Dans cette optique, et puisque 80% des chaussures sont achetées dans un but sexuel conscient ou inconscient, ceux qui ne portent pas de chaussures sexy et recherchent le confortable (pour les femmes, ces chaussures confortables sont appelées « sans sexe » et pour les hommes « eunuques » – il n’y va décidément pas de main morte avec les hommes) sont ceux qui ont fait une croix sur leur libido.

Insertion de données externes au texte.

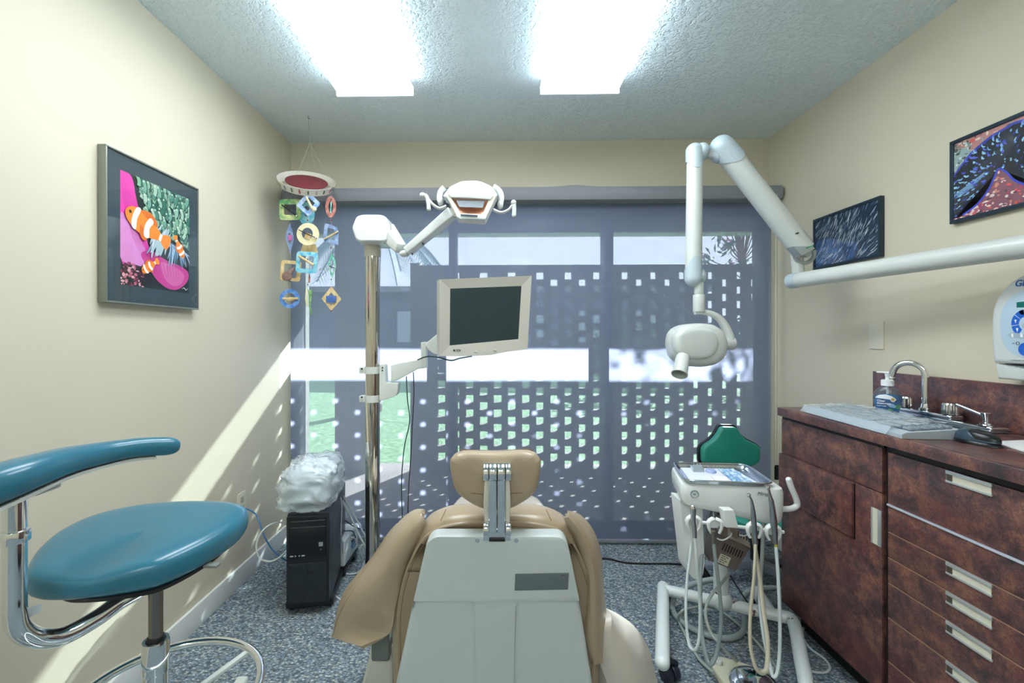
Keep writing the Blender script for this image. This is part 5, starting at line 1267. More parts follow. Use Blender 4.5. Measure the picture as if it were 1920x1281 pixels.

Le livre ayant été écrit il y a 35 ans, je me demande ce qu’il penserait de l’usage si répandu de nos jours des baskets. Je me suis par ailleurs amusée à regarder les pieds des femmes lors de mes pérégrinations aujourd’hui, et je pense que William Rossi pourrait être assez inquiet au sujet de la sexualité des françaises. Je me demande par ailleurs ce que pourrait éprouver un homme qui, attiré par un pied joliment chaussé, découvrirait, une fois le pied sorti de son écrin qu’il est déformé ou présente des cors ?
Loin de moi l’idée de nier tout l’attrait sexuel que peut exercer un pied joliment chaussé. Il est tout aussi évident que nombre de chaussures sont achetées pour leurs qualités esthétiques et non pour leur confort. Mais j’ai eu l’impression en lisant William Rossi d’être tombée sur un fanatique, une sorte d’intégriste. J’ai par exemple eu énormément de mal avec la façon dont il fait l’apologie des pieds bandés des chinoises et de leurs incomparables qualités érotiques, niant au passage toutes les souffrances et tous les maux que ces pieds atrophiés engendraient. Et puis pourquoi une femme aurait-elle besoin de marcher, après tout ?
Ce livre était notre deuxième contribution au challenge Read me, I’m fashion d’Irrégulière.
Alors, comme je te l’ai dit, ma lecture remonte à une dizaine d’années, lorsque je faisais ma maîtrise sur la parure féminine, donc mes souvenirs sont flous et je crois que finalement il ne m’avait pas été utile pour mes recherches. Mais bon, d’après ce que tu en dis, ce n’est pas très lumineux, comme propos, même s’il y a des choses vraies !
Oui, il y a des choses vraies et intéressantes dans ce qu’il dit mais, comme je l’ai dis, je ne savais pas comment faire le tri dans ce qu’il disait et je ne sais donc pas quoi en retenir. Si tu as d’autres suggestions de lecture sur le même thème, je suis preneuse!
Je ne connaissais pas du tout ce livre, mais il a l’air très sympa !
N’hésite pas à aller faire un petit tour sur notre blog d’histoires érotiques (toutes vécues !)
http://quiches-erotiques.blogspot.com
Hortense
Hummm ! plein de contractions en effet. Je me suis toujours interrogée sur le côté érotique du pied que je ne comprends pas vraiment….
Je me demande bien ce que le Monsieur penserait de mes chaussures aux talons aux architectures les plus étranges les unes que les autres : que dois-je penser ? suis-je complètement déviée, irrécupérable ?
Le livre a l’air franchement daté….
Il penserait sans nul doute que ta vie intime gagnerait énormément à ce que tu adoptes les talons aiguilles ou, à la rigueur, que tu te déplaces pieds nus. :-P
Ce livre a eu ceci de positif que, quand j’ai lu Ecstasy, j’ai été beaucoup plus sensibilisée à toutes les occurences dans le roman où Murakami évoque les pieds, et notamment pour parler de ces fameuses contractions!